··· Collected data

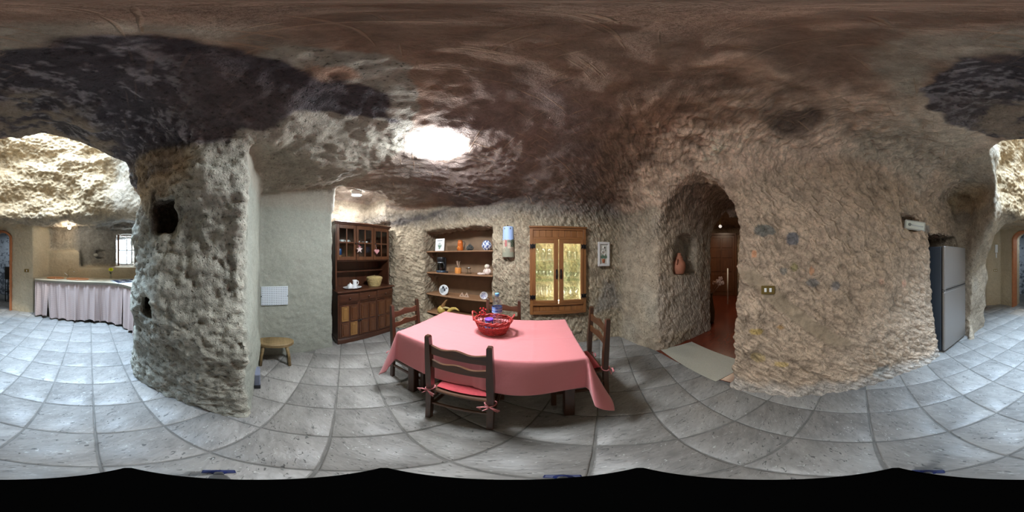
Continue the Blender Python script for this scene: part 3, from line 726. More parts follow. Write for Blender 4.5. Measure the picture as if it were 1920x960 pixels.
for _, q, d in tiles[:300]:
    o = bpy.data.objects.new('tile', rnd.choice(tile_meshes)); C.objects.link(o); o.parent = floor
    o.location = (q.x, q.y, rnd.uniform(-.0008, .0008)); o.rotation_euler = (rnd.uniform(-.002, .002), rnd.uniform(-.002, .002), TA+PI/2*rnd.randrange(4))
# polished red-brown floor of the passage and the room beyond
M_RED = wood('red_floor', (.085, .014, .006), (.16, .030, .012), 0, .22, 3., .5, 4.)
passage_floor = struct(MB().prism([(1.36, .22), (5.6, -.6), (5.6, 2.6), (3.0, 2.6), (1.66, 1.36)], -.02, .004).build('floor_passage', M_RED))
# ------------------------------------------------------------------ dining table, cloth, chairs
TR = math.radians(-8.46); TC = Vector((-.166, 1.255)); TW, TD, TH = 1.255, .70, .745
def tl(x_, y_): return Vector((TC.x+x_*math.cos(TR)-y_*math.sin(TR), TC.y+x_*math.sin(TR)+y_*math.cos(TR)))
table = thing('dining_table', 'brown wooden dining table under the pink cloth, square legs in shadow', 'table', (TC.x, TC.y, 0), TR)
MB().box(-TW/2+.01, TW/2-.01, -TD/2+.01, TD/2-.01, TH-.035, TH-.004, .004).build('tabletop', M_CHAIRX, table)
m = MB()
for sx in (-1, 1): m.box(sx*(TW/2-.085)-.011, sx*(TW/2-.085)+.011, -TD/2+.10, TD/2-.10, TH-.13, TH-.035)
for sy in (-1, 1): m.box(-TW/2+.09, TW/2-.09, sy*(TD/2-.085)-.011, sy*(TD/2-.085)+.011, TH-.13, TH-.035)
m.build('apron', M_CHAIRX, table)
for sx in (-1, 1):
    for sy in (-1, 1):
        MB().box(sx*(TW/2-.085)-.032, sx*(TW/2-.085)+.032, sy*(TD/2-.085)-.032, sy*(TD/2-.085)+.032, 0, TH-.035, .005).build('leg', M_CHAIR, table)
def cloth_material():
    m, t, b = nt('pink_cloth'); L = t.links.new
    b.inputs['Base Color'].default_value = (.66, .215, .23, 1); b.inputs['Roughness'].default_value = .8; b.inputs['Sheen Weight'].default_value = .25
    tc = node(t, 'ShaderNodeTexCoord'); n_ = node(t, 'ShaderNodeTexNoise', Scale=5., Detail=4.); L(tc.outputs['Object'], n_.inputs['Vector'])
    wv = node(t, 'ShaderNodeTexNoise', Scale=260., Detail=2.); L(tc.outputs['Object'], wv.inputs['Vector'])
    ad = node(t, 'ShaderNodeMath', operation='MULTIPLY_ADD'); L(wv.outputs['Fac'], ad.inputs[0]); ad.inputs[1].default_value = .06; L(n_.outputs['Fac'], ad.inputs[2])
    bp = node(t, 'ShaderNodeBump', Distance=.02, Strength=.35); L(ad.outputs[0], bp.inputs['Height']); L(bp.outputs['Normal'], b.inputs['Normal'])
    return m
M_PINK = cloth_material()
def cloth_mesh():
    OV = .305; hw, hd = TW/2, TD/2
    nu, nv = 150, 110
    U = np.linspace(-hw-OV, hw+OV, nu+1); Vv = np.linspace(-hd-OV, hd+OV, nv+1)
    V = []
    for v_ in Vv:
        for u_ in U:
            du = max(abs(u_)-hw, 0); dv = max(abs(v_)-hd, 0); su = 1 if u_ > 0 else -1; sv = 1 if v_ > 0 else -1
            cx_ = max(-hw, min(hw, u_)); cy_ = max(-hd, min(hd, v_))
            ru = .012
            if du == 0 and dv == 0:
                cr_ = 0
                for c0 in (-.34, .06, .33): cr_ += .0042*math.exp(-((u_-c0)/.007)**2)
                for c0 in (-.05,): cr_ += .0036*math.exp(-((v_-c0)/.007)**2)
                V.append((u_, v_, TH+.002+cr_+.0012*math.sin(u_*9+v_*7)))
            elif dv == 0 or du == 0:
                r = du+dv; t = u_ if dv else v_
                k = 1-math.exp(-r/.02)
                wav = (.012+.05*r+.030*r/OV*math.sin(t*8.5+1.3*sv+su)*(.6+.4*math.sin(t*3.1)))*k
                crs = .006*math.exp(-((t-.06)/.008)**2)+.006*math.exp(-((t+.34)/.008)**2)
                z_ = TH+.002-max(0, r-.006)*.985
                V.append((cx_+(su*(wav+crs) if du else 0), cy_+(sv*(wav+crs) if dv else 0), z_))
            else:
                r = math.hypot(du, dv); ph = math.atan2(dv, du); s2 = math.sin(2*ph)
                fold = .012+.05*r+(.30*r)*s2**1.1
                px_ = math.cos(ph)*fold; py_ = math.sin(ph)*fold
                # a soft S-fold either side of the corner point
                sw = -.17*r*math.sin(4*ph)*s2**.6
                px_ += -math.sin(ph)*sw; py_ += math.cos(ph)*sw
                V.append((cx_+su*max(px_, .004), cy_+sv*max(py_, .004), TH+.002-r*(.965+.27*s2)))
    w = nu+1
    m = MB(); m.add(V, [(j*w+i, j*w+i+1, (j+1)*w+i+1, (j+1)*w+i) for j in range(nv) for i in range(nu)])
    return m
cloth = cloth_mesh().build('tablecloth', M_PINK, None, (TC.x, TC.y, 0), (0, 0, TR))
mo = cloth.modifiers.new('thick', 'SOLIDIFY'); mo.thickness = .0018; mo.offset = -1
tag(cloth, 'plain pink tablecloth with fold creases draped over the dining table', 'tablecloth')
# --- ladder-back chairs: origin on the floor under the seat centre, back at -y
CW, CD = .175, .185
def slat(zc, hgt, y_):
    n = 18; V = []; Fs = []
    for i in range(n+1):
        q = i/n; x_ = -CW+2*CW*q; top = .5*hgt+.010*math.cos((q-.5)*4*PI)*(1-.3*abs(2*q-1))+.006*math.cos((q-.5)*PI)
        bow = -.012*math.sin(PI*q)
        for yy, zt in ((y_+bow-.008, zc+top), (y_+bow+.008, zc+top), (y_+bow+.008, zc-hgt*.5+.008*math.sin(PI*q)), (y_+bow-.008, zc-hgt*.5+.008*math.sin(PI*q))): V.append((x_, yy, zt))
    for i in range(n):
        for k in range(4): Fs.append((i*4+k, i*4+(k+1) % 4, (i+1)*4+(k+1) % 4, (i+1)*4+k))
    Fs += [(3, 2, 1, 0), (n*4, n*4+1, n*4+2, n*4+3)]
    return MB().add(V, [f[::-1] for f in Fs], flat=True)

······

* [Your goal]: Do not include the images; transcribe the rest of the listing exactly.

* [Result]:
Continue the Blender Python script for this scene: part 3, from line 726. More parts follow. Write for Blender 4.5. Measure the picture as if it were 1920x960 pixels.
for _, q, d in tiles[:300]:
    o = bpy.data.objects.new('tile', rnd.choice(tile_meshes)); C.objects.link(o); o.parent = floor
    o.location = (q.x, q.y, rnd.uniform(-.0008, .0008)); o.rotation_euler = (rnd.uniform(-.002, .002), rnd.uniform(-.002, .002), TA+PI/2*rnd.randrange(4))
# polished red-brown floor of the passage and the room beyond
M_RED = wood('red_floor', (.085, .014, .006), (.16, .030, .012), 0, .22, 3., .5, 4.)
passage_floor = struct(MB().prism([(1.36, .22), (5.6, -.6), (5.6, 2.6), (3.0, 2.6), (1.66, 1.36)], -.02, .004).build('floor_passage', M_RED))
# ------------------------------------------------------------------ dining table, cloth, chairs
TR = math.radians(-8.46); TC = Vector((-.166, 1.255)); TW, TD, TH = 1.255, .70, .745
def tl(x_, y_): return Vector((TC.x+x_*math.cos(TR)-y_*math.sin(TR), TC.y+x_*math.sin(TR)+y_*math.cos(TR)))
table = thing('dining_table', 'brown wooden dining table under the pink cloth, square legs in shadow', 'table', (TC.x, TC.y, 0), TR)
MB().box(-TW/2+.01, TW/2-.01, -TD/2+.01, TD/2-.01, TH-.035, TH-.004, .004).build('tabletop', M_CHAIRX, table)
m = MB()
for sx in (-1, 1): m.box(sx*(TW/2-.085)-.011, sx*(TW/2-.085)+.011, -TD/2+.10, TD/2-.10, TH-.13, TH-.035)
for sy in (-1, 1): m.box(-TW/2+.09, TW/2-.09, sy*(TD/2-.085)-.011, sy*(TD/2-.085)+.011, TH-.13, TH-.035)
m.build('apron', M_CHAIRX, table)
for sx in (-1, 1):
    for sy in (-1, 1):
        MB().box(sx*(TW/2-.085)-.032, sx*(TW/2-.085)+.032, sy*(TD/2-.085)-.032, sy*(TD/2-.085)+.032, 0, TH-.035, .005).build('leg', M_CHAIR, table)
def cloth_material():
    m, t, b = nt('pink_cloth'); L = t.links.new
    b.inputs['Base Color'].default_value = (.66, .215, .23, 1); b.inputs['Roughness'].default_value = .8; b.inputs['Sheen Weight'].default_value = .25
    tc = node(t, 'ShaderNodeTexCoord'); n_ = node(t, 'ShaderNodeTexNoise', Scale=5., Detail=4.); L(tc.outputs['Object'], n_.inputs['Vector'])
    wv = node(t, 'ShaderNodeTexNoise', Scale=260., Detail=2.); L(tc.outputs['Object'], wv.inputs['Vector'])
    ad = node(t, 'ShaderNodeMath', operation='MULTIPLY_ADD'); L(wv.outputs['Fac'], ad.inputs[0]); ad.inputs[1].default_value = .06; L(n_.outputs['Fac'], ad.inputs[2])
    bp = node(t, 'ShaderNodeBump', Distance=.02, Strength=.35); L(ad.outputs[0], bp.inputs['Height']); L(bp.outputs['Normal'], b.inputs['Normal'])
    return m
M_PINK = cloth_material()
def cloth_mesh():
    OV = .305; hw, hd = TW/2, TD/2
    nu, nv = 150, 110
    U = np.linspace(-hw-OV, hw+OV, nu+1); Vv = np.linspace(-hd-OV, hd+OV, nv+1)
    V = []
    for v_ in Vv:
        for u_ in U:
            du = max(abs(u_)-hw, 0); dv = max(abs(v_)-hd, 0); su = 1 if u_ > 0 else -1; sv = 1 if v_ > 0 else -1
            cx_ = max(-hw, min(hw, u_)); cy_ = max(-hd, min(hd, v_))
            ru = .012
            if du == 0 and dv == 0:
                cr_ = 0
                for c0 in (-.34, .06, .33): cr_ += .0042*math.exp(-((u_-c0)/.007)**2)
                for c0 in (-.05,): cr_ += .0036*math.exp(-((v_-c0)/.007)**2)
                V.append((u_, v_, TH+.002+cr_+.0012*math.sin(u_*9+v_*7)))
            elif dv == 0 or du == 0:
                r = du+dv; t = u_ if dv else v_
                k = 1-math.exp(-r/.02)
                wav = (.012+.05*r+.030*r/OV*math.sin(t*8.5+1.3*sv+su)*(.6+.4*math.sin(t*3.1)))*k
                crs = .006*math.exp(-((t-.06)/.008)**2)+.006*math.exp(-((t+.34)/.008)**2)
                z_ = TH+.002-max(0, r-.006)*.985
                V.append((cx_+(su*(wav+crs) if du else 0), cy_+(sv*(wav+crs) if dv else 0), z_))
            else:
                r = math.hypot(du, dv); ph = math.atan2(dv, du); s2 = math.sin(2*ph)
                fold = .012+.05*r+(.30*r)*s2**1.1
                px_ = math.cos(ph)*fold; py_ = math.sin(ph)*fold
                # a soft S-fold either side of the corner point
                sw = -.17*r*math.sin(4*ph)*s2**.6
                px_ += -math.sin(ph)*sw; py_ += math.cos(ph)*sw
                V.append((cx_+su*max(px_, .004), cy_+sv*max(py_, .004), TH+.002-r*(.965+.27*s2)))
    w = nu+1
    m = MB(); m.add(V, [(j*w+i, j*w+i+1, (j+1)*w+i+1, (j+1)*w+i) for j in range(nv) for i in range(nu)])
    return m
cloth = cloth_mesh().build('tablecloth', M_PINK, None, (TC.x, TC.y, 0), (0, 0, TR))
mo = cloth.modifiers.new('thick', 'SOLIDIFY'); mo.thickness = .0018; mo.offset = -1
tag(cloth, 'plain pink tablecloth with fold creases draped over the dining table', 'tablecloth')
# --- ladder-back chairs: origin on the floor under the seat centre, back at -y
CW, CD = .175, .185
def slat(zc, hgt, y_):
    n = 18; V = []; Fs = []
    for i in range(n+1):
        q = i/n; x_ = -CW+2*CW*q; top = .5*hgt+.010*math.cos((q-.5)*4*PI)*(1-.3*abs(2*q-1))+.006*math.cos((q-.5)*PI)
        bow = -.012*math.sin(PI*q)
        for yy, zt in ((y_+bow-.008, zc+top), (y_+bow+.008, zc+top), (y_+bow+.008, zc-hgt*.5+.008*math.sin(PI*q)), (y_+bow-.008, zc-hgt*.5+.008*math.sin(PI*q))): V.append((x_, yy, zt))
    for i in range(n):
        for k in range(4): Fs.append((i*4+k, i*4+(k+1) % 4, (i+1)*4+(k+1) % 4, (i+1)*4+k))
    Fs += [(3, 2, 1, 0), (n*4, n*4+1, n*4+2, n*4+3)]
    return MB().add(V, [f[::-1] for f in Fs], flat=True)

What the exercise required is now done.